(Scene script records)
++++++++++++++++++++

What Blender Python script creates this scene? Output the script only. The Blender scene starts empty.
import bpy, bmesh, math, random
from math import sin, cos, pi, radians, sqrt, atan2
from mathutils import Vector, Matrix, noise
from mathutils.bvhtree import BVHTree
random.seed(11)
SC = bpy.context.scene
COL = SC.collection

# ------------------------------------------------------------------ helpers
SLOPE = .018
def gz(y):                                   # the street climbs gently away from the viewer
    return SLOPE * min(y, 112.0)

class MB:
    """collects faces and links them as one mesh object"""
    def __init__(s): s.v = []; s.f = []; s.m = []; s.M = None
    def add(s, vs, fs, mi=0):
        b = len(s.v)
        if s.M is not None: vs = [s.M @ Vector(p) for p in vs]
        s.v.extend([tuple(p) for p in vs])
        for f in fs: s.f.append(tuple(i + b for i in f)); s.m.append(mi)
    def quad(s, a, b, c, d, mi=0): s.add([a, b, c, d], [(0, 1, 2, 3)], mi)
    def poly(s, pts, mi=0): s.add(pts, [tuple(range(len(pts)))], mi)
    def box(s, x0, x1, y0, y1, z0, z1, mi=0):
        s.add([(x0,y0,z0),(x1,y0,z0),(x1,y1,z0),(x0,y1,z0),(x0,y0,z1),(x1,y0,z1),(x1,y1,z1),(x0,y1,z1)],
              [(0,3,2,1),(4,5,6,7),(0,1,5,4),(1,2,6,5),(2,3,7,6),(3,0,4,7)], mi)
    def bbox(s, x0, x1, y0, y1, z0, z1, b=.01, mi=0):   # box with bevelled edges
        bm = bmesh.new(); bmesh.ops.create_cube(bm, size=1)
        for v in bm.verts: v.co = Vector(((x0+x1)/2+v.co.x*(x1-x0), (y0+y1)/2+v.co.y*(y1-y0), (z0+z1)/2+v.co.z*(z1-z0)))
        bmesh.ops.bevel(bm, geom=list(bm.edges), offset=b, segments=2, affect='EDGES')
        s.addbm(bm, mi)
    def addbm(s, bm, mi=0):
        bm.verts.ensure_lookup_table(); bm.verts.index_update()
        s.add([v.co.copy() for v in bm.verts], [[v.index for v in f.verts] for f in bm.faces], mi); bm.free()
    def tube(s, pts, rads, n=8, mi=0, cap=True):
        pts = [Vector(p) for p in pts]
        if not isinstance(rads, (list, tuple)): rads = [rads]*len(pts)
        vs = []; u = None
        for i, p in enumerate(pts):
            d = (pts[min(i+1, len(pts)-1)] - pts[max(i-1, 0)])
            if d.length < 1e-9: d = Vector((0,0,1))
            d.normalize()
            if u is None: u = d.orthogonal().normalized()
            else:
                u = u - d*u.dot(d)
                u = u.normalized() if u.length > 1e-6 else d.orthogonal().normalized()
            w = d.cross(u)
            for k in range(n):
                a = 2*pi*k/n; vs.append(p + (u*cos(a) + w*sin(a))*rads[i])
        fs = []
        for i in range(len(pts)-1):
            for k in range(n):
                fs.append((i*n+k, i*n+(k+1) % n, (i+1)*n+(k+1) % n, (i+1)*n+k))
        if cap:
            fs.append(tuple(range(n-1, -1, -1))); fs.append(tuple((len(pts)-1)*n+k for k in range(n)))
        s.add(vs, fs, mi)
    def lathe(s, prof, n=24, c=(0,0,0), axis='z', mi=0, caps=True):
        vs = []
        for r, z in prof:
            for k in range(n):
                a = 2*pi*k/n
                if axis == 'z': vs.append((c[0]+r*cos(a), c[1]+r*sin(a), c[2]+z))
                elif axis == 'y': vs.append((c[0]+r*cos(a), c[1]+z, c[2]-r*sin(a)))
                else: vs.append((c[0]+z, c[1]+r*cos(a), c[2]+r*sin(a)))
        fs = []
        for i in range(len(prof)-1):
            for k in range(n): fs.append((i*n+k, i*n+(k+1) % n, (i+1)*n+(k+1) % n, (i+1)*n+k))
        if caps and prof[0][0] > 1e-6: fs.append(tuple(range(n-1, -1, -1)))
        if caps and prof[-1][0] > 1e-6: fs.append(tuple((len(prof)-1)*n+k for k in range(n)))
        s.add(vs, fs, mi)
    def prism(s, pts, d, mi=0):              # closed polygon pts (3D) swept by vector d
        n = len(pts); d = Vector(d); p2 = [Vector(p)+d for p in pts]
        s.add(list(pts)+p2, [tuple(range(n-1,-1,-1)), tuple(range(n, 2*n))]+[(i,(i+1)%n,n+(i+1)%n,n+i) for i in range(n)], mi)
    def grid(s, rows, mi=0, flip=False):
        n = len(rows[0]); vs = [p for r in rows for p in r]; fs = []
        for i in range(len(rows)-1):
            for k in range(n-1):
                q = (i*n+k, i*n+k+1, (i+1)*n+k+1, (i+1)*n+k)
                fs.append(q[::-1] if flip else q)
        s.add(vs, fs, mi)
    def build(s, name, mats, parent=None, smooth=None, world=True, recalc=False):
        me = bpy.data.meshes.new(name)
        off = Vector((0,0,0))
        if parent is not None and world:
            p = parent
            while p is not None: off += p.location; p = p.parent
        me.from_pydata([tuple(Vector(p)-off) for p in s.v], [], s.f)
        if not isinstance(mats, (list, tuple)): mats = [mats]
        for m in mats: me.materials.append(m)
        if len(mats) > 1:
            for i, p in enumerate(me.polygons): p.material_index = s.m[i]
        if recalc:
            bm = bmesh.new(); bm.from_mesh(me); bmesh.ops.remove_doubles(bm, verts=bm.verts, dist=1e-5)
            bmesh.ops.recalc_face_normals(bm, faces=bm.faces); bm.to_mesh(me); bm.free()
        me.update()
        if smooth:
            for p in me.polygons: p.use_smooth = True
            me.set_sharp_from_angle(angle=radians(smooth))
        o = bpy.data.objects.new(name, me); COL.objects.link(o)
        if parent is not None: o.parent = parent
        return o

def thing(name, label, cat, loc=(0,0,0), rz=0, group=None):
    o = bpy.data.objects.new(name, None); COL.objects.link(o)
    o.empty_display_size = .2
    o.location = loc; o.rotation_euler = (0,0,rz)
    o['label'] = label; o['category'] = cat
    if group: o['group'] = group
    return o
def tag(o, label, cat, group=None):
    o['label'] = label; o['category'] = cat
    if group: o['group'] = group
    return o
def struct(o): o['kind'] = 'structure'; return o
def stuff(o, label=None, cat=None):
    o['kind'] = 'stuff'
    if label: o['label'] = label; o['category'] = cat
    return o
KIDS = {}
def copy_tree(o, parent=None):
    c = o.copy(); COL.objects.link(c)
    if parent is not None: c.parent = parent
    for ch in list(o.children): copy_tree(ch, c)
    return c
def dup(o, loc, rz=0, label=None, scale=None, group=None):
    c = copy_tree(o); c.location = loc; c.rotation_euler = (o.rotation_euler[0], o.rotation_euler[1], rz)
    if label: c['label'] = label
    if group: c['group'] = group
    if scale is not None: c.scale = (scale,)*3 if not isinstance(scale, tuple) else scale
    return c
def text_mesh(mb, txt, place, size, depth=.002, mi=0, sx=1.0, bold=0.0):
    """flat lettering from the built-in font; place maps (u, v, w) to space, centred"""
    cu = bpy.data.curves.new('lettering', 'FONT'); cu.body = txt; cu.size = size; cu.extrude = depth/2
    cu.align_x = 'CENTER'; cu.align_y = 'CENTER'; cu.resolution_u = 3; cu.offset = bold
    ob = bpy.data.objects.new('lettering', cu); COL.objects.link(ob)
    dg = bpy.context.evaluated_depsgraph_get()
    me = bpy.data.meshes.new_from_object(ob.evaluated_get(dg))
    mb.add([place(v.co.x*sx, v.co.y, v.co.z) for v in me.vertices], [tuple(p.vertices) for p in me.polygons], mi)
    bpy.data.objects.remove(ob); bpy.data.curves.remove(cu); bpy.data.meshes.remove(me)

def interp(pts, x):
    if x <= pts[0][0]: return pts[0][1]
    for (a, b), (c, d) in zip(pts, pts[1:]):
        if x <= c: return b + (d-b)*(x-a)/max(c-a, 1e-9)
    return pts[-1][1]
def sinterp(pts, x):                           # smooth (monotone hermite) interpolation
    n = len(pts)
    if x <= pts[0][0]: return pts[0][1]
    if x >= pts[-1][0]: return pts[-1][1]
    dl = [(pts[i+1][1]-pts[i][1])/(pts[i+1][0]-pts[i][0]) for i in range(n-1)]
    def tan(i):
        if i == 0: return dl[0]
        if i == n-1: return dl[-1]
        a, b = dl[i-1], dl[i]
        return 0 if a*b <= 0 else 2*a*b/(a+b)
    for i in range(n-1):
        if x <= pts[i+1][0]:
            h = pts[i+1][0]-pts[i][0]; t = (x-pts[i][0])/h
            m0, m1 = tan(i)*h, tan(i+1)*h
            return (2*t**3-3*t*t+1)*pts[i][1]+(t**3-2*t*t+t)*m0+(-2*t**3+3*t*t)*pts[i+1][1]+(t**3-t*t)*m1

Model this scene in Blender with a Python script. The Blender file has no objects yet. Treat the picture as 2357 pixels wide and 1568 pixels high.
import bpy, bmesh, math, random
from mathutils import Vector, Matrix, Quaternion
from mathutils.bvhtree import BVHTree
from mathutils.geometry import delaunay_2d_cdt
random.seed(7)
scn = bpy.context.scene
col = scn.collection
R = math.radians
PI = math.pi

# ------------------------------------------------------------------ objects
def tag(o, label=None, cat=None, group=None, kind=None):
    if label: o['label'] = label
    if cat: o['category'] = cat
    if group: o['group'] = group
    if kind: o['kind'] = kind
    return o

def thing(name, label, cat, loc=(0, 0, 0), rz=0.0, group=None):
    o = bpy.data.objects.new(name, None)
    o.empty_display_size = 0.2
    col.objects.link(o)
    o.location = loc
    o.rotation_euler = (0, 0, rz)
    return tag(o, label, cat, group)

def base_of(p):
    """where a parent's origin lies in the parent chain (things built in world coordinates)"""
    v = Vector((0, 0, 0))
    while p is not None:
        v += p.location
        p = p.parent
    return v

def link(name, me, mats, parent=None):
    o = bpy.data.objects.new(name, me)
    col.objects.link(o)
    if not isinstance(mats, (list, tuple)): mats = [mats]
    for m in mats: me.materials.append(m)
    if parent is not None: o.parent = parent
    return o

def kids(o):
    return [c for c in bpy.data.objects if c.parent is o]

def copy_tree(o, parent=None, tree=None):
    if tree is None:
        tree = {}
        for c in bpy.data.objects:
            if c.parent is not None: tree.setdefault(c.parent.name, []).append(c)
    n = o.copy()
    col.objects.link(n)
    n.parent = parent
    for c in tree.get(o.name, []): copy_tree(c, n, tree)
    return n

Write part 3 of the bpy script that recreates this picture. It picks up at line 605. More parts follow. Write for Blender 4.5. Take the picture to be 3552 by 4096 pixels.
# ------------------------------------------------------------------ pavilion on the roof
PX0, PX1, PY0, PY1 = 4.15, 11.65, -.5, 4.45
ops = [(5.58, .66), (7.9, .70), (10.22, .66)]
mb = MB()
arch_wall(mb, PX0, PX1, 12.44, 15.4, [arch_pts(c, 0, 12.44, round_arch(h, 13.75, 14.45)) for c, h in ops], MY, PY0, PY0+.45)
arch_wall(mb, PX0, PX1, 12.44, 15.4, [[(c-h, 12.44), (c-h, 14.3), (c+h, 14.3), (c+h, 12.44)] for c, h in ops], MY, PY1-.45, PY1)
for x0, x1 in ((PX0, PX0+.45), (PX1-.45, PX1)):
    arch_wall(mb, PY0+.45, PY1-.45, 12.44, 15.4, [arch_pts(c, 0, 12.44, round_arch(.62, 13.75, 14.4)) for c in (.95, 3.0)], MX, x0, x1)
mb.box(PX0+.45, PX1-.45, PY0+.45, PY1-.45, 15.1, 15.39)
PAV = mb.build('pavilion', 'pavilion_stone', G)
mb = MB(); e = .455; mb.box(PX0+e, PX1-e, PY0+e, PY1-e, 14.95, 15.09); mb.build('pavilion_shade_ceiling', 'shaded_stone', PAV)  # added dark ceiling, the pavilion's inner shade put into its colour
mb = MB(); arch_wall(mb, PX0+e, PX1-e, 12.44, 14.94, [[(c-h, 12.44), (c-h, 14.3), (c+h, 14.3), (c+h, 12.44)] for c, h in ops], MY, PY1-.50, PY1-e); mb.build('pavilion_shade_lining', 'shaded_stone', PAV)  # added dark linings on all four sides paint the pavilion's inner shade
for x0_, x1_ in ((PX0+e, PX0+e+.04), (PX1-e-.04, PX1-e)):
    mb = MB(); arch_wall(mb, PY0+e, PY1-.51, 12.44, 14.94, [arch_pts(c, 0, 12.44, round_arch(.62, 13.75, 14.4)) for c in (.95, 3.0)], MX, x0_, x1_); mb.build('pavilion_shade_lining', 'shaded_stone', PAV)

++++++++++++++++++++

WHAT IS NEEDED:
Take the lines from the start of the records through the line holding "COL = SC.collection", both included, and please print them exactly, with nothing else.

PROBLEM SOLUTION:
What Blender Python script creates this scene? Output the script only. The Blender scene starts empty.
import bpy, bmesh, math, random
from math import sin, cos, pi, radians, sqrt, atan2
from mathutils import Vector, Matrix, noise
from mathutils.bvhtree import BVHTree
random.seed(11)
SC = bpy.context.scene
COL = SC.collection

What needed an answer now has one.